Das damit verbundene Problem wird umso größer, je länger ein Börsenaufschwung dauert. Denn die zur Beruhigung gern herangezogenen Risikokennzahlen eines Fonds wie Volatilität oder maximaler Verlust geben lediglich Auskunft über die unmittelbare Vergangenheit. Wer aber das mögliche Abwärtspotenzial eines Fonds etwa für deutsche oder asiatische Aktien realistisch einschätzen will, muss nicht auf die Jahre 2013 bis 2017 schauen, sondern eher auf die Jahre 2000 bis 2003 oder 2007 bis 2009. Und im Zweifel sogar noch etwas weiter zurück. Wer weiß zum Beispiel noch, dass der Fidelity Malaysia Ende der 90er Jahre in der Spitze mehr als 80 Prozent an Wert verloren und über Monate hinweg keinen Rücknahmepreis gestellt hat? In dieser Zeit kam kein Anleger an sein Geld.
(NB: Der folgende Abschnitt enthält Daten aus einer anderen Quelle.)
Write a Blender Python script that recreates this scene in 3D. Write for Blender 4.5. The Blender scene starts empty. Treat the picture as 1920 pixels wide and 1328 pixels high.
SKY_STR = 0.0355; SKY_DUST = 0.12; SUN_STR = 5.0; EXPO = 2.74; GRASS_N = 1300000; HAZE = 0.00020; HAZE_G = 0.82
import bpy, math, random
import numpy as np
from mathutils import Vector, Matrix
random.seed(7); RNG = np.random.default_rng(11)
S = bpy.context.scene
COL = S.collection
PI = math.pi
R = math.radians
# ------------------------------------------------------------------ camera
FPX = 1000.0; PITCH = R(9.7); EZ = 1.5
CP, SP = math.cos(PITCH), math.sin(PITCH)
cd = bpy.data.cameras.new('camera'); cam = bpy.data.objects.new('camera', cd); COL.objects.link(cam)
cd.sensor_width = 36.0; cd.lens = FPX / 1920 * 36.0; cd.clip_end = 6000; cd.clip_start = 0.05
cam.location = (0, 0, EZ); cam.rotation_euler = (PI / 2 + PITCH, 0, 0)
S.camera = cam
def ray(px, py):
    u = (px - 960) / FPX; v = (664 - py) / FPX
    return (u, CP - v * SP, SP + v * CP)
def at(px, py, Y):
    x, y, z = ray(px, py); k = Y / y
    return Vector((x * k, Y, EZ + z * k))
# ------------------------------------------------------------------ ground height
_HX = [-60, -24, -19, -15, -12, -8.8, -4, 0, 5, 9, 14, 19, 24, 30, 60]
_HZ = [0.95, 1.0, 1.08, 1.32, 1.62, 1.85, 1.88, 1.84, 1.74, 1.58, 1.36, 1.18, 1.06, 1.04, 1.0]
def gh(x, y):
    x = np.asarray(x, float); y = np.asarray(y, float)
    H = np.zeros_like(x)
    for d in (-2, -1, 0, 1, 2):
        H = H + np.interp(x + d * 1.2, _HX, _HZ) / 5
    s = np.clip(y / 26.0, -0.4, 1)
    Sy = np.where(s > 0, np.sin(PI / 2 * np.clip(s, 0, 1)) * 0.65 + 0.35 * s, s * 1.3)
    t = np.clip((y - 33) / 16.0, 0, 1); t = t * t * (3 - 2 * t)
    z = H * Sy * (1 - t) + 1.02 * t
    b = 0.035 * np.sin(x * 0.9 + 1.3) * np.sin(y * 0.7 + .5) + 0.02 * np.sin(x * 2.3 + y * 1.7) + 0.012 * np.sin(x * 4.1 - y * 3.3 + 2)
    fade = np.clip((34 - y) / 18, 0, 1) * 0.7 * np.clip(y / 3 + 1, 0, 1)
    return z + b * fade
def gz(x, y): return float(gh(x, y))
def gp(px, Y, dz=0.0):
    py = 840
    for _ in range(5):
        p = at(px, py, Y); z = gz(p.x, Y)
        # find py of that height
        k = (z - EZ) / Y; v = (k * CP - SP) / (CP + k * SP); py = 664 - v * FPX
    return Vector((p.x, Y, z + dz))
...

Derartige Extreme sind von eher konservativ aufgestellten Misch- und Multi-Asset-Fonds kaum zu erwarten, gewiss. Doch auch bei diesen seit Jahren außerordentlich beliebten Produkten steht der Härtetest noch aus. Bei den wenigsten von ihnen reicht die Historie bis 2007 zurück, geschweige denn bis 2000 oder 1998. Das muss nicht heißen, dass sie einem irgendwann aufziehenden Sturm nicht gewachsen wären. Gleichwohl ist im aktuellen Börsenhoch jeder Anleger und jeder Vermittler gut beraten, die Unwettertauglichkeit eines Performance-Überfliegers sehr genau zu prüfen. Und zwar durch eine kritische Analyse des Portfolios, nicht mit einem flüchtigen Blick auf die ausgewiesenen Risikokennzahlen.